Howard didn't dominate Game 1 offensively, and he did make his foul shots, knocking down four of five attempts.  But he also commanded plenty of attention inside and forced the Celtics to bring double-teams on a couple of occasions, which led to the Magic getting the ball back outside and whipping it around the perimeter for open looks.  While Perk in particular defended Howard well, I don't know if we can expect him to do it with so little foul trouble throughout the series - or for Howard to knock down 80 percent of his foul shots.

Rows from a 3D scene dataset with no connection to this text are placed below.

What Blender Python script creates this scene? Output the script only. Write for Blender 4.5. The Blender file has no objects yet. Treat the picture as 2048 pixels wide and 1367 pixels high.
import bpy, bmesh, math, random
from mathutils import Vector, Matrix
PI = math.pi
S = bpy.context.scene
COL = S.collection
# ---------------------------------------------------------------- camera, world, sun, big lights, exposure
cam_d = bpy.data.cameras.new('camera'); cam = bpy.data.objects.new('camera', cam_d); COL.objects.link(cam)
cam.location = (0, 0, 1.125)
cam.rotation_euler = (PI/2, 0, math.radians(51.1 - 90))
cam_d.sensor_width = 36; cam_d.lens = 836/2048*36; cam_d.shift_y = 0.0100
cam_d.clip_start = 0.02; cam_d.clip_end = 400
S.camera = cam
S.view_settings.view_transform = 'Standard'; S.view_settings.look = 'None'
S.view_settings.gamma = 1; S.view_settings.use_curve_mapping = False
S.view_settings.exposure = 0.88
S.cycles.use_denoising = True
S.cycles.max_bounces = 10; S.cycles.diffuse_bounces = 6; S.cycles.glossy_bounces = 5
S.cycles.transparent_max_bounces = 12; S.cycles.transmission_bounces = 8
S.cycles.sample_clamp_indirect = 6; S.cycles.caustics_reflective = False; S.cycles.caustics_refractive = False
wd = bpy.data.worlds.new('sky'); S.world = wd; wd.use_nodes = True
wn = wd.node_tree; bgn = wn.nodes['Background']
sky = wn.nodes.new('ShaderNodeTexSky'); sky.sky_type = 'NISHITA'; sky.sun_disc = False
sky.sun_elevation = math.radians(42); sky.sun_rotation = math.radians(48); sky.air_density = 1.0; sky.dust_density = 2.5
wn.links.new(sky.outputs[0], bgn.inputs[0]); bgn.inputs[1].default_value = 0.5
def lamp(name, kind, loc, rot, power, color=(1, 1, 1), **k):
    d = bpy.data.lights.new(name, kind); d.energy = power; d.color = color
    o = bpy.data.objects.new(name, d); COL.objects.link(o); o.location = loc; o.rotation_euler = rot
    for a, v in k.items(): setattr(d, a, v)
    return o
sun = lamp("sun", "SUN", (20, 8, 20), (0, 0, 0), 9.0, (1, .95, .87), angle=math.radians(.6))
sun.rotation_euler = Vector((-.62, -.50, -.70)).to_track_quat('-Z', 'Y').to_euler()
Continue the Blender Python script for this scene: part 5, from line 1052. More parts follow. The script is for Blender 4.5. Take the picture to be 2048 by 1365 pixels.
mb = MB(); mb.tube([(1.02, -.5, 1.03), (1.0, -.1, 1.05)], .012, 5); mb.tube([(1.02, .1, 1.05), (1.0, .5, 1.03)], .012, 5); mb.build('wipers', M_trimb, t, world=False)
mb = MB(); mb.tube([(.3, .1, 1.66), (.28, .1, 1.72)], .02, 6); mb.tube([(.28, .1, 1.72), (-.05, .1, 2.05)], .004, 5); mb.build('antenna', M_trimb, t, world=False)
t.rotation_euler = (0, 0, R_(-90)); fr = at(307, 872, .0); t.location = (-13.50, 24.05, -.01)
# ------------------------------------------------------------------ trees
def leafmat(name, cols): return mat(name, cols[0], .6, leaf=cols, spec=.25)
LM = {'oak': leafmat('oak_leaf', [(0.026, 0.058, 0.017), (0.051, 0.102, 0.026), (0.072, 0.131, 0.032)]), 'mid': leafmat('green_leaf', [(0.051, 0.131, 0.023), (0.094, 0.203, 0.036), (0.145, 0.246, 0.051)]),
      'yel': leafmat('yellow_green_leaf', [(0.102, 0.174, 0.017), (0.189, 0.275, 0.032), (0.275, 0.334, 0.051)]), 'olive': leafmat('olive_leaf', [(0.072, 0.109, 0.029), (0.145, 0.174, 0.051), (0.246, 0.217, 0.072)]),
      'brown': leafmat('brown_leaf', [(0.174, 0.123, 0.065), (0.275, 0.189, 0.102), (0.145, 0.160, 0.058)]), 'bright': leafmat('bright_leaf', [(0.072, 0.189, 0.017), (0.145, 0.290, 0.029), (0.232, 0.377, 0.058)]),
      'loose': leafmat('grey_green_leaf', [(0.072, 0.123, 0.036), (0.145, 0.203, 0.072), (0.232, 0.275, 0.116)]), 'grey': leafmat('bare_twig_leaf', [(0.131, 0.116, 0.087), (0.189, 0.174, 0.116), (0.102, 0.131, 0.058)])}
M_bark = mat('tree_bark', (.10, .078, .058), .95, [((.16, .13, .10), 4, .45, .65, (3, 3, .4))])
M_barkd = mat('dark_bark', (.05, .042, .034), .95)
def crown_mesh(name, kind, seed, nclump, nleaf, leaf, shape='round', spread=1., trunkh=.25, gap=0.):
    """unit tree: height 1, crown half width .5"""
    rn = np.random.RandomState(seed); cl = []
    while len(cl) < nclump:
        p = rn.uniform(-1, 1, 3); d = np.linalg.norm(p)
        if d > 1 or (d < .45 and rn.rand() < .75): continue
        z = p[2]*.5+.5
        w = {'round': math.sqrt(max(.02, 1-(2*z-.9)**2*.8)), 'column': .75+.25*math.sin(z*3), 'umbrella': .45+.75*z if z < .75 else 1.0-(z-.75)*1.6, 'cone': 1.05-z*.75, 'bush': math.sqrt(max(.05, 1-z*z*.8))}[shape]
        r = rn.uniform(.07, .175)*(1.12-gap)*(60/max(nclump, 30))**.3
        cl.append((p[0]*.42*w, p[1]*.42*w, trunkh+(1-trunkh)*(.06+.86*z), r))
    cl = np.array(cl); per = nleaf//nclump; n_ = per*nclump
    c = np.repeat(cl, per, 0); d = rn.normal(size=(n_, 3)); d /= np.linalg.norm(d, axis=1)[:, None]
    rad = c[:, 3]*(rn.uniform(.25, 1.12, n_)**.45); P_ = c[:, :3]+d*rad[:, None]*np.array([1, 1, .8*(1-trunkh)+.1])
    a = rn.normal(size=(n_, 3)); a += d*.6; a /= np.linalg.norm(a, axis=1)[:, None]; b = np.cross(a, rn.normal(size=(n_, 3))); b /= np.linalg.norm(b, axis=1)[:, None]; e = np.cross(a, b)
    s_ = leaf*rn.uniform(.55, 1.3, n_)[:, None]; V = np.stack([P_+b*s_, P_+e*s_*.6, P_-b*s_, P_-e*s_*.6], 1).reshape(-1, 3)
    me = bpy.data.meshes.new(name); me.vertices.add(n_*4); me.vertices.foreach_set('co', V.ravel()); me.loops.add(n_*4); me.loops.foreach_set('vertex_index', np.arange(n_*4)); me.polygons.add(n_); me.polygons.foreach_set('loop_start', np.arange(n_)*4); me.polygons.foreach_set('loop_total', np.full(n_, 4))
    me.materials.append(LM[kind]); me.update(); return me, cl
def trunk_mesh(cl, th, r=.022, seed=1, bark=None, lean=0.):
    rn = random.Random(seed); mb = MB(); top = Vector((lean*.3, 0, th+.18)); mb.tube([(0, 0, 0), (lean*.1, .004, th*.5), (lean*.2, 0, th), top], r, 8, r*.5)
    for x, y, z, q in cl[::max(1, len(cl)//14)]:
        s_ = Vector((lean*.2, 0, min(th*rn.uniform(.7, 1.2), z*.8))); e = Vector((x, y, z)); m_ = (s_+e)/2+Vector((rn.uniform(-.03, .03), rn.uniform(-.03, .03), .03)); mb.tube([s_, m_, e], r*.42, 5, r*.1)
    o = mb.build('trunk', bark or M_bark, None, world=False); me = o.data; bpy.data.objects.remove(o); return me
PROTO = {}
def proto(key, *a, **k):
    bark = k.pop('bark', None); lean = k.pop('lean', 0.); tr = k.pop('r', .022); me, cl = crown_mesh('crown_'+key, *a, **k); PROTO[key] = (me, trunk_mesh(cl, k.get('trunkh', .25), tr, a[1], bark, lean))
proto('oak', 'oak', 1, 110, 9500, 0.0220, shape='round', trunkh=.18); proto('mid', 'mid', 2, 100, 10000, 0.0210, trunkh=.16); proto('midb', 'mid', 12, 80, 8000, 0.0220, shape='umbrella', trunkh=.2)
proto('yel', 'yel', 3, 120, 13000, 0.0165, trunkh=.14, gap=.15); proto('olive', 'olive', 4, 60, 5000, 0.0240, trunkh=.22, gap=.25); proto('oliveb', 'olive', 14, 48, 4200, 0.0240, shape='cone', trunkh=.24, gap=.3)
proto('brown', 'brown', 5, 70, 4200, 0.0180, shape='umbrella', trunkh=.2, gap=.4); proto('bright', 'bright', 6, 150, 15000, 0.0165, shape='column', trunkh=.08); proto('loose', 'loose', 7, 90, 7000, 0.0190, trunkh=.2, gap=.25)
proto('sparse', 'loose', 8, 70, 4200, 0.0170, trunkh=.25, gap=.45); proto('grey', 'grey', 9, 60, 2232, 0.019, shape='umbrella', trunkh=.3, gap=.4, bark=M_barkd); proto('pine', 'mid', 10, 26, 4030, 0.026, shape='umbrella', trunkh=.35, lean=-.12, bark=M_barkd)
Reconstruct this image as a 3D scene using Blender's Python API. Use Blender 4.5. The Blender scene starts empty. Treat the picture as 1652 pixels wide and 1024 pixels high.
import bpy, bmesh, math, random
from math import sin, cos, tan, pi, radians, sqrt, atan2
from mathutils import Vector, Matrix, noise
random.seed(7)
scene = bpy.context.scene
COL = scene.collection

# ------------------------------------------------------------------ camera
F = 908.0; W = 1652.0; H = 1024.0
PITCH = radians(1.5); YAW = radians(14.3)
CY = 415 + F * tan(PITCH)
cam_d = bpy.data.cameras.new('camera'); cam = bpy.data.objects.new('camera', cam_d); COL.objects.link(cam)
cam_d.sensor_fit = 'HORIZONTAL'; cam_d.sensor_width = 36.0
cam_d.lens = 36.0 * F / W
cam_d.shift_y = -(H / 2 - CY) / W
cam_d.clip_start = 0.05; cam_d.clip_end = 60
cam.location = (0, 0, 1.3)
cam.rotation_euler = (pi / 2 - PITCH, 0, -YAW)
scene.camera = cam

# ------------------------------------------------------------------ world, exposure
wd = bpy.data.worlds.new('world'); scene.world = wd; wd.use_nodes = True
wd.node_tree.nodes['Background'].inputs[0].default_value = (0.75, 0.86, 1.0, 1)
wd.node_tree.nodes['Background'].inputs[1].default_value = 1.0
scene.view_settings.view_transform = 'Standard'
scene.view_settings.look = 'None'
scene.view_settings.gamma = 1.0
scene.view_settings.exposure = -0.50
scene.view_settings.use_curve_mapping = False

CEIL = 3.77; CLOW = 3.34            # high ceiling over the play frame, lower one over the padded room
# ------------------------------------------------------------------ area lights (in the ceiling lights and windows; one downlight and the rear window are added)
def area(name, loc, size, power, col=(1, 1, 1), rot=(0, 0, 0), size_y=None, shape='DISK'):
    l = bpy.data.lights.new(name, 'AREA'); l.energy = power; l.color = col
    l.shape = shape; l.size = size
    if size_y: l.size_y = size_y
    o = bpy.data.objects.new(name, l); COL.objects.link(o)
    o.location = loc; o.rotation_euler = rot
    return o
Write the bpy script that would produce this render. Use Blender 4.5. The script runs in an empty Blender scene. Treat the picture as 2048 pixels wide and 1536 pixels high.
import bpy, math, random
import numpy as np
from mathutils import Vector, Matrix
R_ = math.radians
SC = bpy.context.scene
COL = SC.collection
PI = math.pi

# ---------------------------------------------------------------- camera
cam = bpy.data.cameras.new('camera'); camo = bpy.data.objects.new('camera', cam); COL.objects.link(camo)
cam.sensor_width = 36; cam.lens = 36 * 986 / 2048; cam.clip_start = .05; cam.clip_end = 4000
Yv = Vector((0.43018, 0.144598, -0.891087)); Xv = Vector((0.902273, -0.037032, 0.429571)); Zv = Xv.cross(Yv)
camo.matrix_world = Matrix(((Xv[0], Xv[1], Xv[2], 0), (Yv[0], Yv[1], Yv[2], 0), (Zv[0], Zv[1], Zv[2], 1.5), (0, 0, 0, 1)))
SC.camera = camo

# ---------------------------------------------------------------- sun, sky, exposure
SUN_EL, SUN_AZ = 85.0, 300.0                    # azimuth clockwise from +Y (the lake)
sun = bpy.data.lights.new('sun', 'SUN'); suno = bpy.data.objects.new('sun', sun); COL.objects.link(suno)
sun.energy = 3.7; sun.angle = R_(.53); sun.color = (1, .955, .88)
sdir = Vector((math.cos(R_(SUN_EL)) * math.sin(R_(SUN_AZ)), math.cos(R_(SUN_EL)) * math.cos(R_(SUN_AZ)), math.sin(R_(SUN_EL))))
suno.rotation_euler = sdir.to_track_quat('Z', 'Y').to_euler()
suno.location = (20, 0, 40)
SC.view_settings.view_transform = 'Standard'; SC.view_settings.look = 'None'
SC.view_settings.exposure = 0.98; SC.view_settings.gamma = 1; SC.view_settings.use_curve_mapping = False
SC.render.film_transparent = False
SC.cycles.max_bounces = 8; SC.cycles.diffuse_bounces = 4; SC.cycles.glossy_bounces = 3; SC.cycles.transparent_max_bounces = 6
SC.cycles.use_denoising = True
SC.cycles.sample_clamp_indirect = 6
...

All of this brings me to the point The Guru made during our customary postgame chat on Monday: Though Mikki Moore does few things well on a basketball court, he is without question capable of inspiring the officials to blow their whistles.  Getting him on the floor for short stretches at a time if and when the Celtics enter the penalty late in quarters would allow the Celtics to repeatedly foul Howard away from the ball early in possessions.  This would avoid the concern of giving up a three-point play to the beast while taking the ball out of the hands of the Magic's group of potent outside shooters.  Perk gets a chance to rest for a few minutes and avoid picking up any extra late-quarter fouls, and the Celtics force Orlando to confront one of its bigger offensive weaknesses this way.  Meanwhile, the Celtics don't risk losing one of the bigs responsible for playing significant rotation minutes.

This is about bringing the guy in for two or three possessions at a time.  If Howard misses a bunch from the stripe, great.  If he makes the Celtics pay the first few times, returning to standard defense is a makeable adjustment.  Either way, it's hard to imagine an attempt at the fight-a-Dwight would go much worse than the end of the second quarter did last night: After running the Celtics out of fouls to give at the 4:05 mark, the Magic converted on six of their last eight possessions for a total of 13 points.

All that said, the Celtics do defend Howard well as a group, and if they can avoid having to double too often, they have the ability to get out on shooters and get stops defensively without giving away the extra fouls or having to use their emergency big man before it is absolutely necessary.  But at the very least, the fight-a-Dwight seems worth a thought, and one can only imagine that Doc has mulled it over a bit.

So, will the Celts use the fight-a-Dwight tonight or in this series?  Should they?